SUPPLIED DATA:

━━━━━━━━━━━━━━━━━━━━

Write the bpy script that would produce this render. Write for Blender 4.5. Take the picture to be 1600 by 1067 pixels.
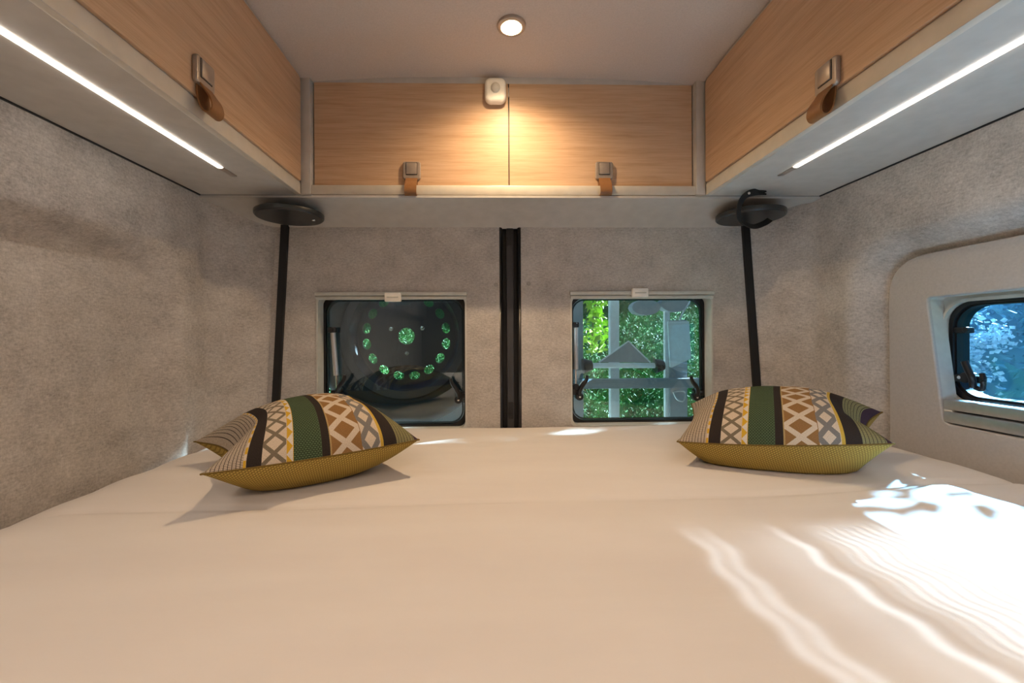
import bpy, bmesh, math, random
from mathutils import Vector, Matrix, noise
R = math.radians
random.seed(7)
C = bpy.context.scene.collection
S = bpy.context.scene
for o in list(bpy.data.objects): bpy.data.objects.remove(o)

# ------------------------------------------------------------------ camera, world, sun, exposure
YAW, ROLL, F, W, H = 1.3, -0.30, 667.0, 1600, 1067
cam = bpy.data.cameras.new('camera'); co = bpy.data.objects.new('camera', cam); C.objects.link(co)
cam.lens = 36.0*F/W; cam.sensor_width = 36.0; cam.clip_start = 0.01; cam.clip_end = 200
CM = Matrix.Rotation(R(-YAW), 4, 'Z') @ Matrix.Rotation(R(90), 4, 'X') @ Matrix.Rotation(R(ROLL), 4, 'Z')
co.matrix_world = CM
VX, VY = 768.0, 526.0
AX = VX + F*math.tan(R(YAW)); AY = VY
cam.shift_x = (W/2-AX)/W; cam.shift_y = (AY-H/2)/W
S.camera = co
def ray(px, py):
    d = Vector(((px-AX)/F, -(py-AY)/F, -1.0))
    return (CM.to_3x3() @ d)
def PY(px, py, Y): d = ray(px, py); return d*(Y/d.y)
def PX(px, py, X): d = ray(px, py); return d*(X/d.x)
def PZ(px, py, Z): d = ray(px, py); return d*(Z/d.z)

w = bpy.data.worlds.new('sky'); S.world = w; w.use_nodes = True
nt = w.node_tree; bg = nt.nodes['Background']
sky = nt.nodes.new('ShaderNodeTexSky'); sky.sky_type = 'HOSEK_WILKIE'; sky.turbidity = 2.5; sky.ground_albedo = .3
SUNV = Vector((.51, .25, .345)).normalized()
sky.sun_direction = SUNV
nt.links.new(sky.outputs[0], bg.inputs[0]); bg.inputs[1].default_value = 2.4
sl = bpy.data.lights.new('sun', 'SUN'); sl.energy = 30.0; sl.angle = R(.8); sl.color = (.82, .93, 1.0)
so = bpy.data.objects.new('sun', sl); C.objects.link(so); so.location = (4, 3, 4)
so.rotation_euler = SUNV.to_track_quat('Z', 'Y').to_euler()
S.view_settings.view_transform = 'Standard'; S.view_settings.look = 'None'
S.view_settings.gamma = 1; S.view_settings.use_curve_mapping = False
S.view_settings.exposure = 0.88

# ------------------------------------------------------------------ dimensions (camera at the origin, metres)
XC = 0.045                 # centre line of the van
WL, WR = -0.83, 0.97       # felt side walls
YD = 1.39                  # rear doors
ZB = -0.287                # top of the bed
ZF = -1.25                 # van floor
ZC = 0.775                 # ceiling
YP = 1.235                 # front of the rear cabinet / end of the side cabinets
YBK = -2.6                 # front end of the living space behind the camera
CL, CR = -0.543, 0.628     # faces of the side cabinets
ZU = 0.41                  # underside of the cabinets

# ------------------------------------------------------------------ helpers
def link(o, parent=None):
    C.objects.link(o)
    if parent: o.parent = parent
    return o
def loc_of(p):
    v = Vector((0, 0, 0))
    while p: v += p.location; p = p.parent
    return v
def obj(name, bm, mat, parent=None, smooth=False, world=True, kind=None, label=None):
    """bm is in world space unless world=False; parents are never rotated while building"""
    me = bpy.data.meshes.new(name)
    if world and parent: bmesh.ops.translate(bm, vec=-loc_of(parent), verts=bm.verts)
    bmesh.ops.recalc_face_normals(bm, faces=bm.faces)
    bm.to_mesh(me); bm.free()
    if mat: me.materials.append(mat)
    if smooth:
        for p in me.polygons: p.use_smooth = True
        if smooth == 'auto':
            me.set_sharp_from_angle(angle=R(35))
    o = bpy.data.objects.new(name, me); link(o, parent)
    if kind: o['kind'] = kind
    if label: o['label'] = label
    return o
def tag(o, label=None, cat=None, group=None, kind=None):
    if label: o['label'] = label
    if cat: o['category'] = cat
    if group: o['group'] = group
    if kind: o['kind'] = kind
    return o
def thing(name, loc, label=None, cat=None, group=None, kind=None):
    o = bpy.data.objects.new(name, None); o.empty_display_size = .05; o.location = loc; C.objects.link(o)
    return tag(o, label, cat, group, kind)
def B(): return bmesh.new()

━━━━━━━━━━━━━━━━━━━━

GIVEN PROBLEM: Return the listing above unchanged, apart from dropping its pictures.

RESULT OF THIS TASK:
Write the bpy script that would produce this render. Write for Blender 4.5. Take the picture to be 1600 by 1067 pixels.
import bpy, bmesh, math, random
from mathutils import Vector, Matrix, noise
R = math.radians
random.seed(7)
C = bpy.context.scene.collection
S = bpy.context.scene
for o in list(bpy.data.objects): bpy.data.objects.remove(o)

# ------------------------------------------------------------------ camera, world, sun, exposure
YAW, ROLL, F, W, H = 1.3, -0.30, 667.0, 1600, 1067
cam = bpy.data.cameras.new('camera'); co = bpy.data.objects.new('camera', cam); C.objects.link(co)
cam.lens = 36.0*F/W; cam.sensor_width = 36.0; cam.clip_start = 0.01; cam.clip_end = 200
CM = Matrix.Rotation(R(-YAW), 4, 'Z') @ Matrix.Rotation(R(90), 4, 'X') @ Matrix.Rotation(R(ROLL), 4, 'Z')
co.matrix_world = CM
VX, VY = 768.0, 526.0
AX = VX + F*math.tan(R(YAW)); AY = VY
cam.shift_x = (W/2-AX)/W; cam.shift_y = (AY-H/2)/W
S.camera = co
def ray(px, py):
    d = Vector(((px-AX)/F, -(py-AY)/F, -1.0))
    return (CM.to_3x3() @ d)
def PY(px, py, Y): d = ray(px, py); return d*(Y/d.y)
def PX(px, py, X): d = ray(px, py); return d*(X/d.x)
def PZ(px, py, Z): d = ray(px, py); return d*(Z/d.z)

w = bpy.data.worlds.new('sky'); S.world = w; w.use_nodes = True
nt = w.node_tree; bg = nt.nodes['Background']
sky = nt.nodes.new('ShaderNodeTexSky'); sky.sky_type = 'HOSEK_WILKIE'; sky.turbidity = 2.5; sky.ground_albedo = .3
SUNV = Vector((.51, .25, .345)).normalized()
sky.sun_direction = SUNV
nt.links.new(sky.outputs[0], bg.inputs[0]); bg.inputs[1].default_value = 2.4
sl = bpy.data.lights.new('sun', 'SUN'); sl.energy = 30.0; sl.angle = R(.8); sl.color = (.82, .93, 1.0)
so = bpy.data.objects.new('sun', sl); C.objects.link(so); so.location = (4, 3, 4)
so.rotation_euler = SUNV.to_track_quat('Z', 'Y').to_euler()
S.view_settings.view_transform = 'Standard'; S.view_settings.look = 'None'
S.view_settings.gamma = 1; S.view_settings.use_curve_mapping = False
S.view_settings.exposure = 0.88

# ------------------------------------------------------------------ dimensions (camera at the origin, metres)
XC = 0.045                 # centre line of the van
WL, WR = -0.83, 0.97       # felt side walls
YD = 1.39                  # rear doors
ZB = -0.287                # top of the bed
ZF = -1.25                 # van floor
ZC = 0.775                 # ceiling
YP = 1.235                 # front of the rear cabinet / end of the side cabinets
YBK = -2.6                 # front end of the living space behind the camera
CL, CR = -0.543, 0.628     # faces of the side cabinets
ZU = 0.41                  # underside of the cabinets

# ------------------------------------------------------------------ helpers
def link(o, parent=None):
    C.objects.link(o)
    if parent: o.parent = parent
    return o
def loc_of(p):
    v = Vector((0, 0, 0))
    while p: v += p.location; p = p.parent
    return v
def obj(name, bm, mat, parent=None, smooth=False, world=True, kind=None, label=None):
    """bm is in world space unless world=False; parents are never rotated while building"""
    me = bpy.data.meshes.new(name)
    if world and parent: bmesh.ops.translate(bm, vec=-loc_of(parent), verts=bm.verts)
    bmesh.ops.recalc_face_normals(bm, faces=bm.faces)
    bm.to_mesh(me); bm.free()
    if mat: me.materials.append(mat)
    if smooth:
        for p in me.polygons: p.use_smooth = True
        if smooth == 'auto':
            me.set_sharp_from_angle(angle=R(35))
    o = bpy.data.objects.new(name, me); link(o, parent)
    if kind: o['kind'] = kind
    if label: o['label'] = label
    return o
def tag(o, label=None, cat=None, group=None, kind=None):
    if label: o['label'] = label
    if cat: o['category'] = cat
    if group: o['group'] = group
    if kind: o['kind'] = kind
    return o
def thing(name, loc, label=None, cat=None, group=None, kind=None):
    o = bpy.data.objects.new(name, None); o.empty_display_size = .05; o.location = loc; C.objects.link(o)
    return tag(o, label, cat, group, kind)
def B(): return bmesh.new()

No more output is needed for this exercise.